◆ EXERCISE INSTRUCTIONS ◆
Locate each line containing the string "Python" and copy it out.

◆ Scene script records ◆
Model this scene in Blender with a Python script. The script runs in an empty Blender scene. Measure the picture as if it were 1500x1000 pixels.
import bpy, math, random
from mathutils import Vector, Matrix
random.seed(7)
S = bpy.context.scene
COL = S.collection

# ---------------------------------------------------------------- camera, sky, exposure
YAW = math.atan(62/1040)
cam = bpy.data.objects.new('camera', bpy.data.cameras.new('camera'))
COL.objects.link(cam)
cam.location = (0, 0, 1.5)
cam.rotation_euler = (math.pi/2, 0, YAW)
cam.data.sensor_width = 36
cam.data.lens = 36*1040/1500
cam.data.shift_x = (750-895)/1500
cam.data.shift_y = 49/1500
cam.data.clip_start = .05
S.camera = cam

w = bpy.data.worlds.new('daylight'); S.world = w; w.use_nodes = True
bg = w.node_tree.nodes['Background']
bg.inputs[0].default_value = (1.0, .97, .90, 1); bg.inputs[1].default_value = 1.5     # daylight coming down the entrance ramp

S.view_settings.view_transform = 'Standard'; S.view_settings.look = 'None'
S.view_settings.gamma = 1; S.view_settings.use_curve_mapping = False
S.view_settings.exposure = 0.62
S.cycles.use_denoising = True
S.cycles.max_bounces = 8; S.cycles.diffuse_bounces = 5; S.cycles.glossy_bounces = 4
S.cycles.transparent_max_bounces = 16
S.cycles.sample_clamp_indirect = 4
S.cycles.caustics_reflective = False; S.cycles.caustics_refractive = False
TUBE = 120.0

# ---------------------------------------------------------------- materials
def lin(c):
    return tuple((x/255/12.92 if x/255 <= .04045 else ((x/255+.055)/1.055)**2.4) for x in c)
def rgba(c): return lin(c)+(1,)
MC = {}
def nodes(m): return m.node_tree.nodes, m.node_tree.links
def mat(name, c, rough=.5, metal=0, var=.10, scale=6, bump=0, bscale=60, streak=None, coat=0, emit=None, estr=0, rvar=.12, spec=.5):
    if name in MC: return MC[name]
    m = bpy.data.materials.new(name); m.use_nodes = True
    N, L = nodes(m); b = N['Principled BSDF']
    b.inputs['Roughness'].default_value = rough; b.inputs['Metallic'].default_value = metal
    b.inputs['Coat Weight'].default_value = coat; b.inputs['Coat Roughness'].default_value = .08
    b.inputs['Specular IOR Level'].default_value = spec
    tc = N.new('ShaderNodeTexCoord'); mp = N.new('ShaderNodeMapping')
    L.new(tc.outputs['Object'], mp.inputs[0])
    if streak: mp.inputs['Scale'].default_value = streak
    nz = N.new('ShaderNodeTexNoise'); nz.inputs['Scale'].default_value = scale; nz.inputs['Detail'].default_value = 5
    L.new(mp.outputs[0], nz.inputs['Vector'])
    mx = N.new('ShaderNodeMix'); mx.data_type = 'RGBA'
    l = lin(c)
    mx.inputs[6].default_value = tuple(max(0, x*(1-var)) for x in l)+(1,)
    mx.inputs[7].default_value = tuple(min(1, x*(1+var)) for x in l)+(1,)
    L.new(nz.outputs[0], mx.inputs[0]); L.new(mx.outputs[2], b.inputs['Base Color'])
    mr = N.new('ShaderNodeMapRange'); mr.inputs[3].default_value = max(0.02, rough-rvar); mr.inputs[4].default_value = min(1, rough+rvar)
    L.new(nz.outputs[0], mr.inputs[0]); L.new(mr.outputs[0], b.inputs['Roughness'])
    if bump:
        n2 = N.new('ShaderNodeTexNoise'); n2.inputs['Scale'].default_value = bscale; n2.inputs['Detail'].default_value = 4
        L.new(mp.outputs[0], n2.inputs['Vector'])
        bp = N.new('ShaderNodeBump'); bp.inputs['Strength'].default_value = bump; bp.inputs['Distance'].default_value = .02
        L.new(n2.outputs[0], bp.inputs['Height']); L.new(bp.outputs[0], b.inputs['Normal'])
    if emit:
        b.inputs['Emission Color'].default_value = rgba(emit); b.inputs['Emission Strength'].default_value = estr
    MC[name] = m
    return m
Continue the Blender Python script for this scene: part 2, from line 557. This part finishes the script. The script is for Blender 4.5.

◆ FULL ANSWER ◆
Model this scene in Blender with a Python script. The script runs in an empty Blender scene. Measure the picture as if it were 1500x1000 pixels.
Continue the Blender Python script for this scene: part 2, from line 557. This part finishes the script. The script is for Blender 4.5.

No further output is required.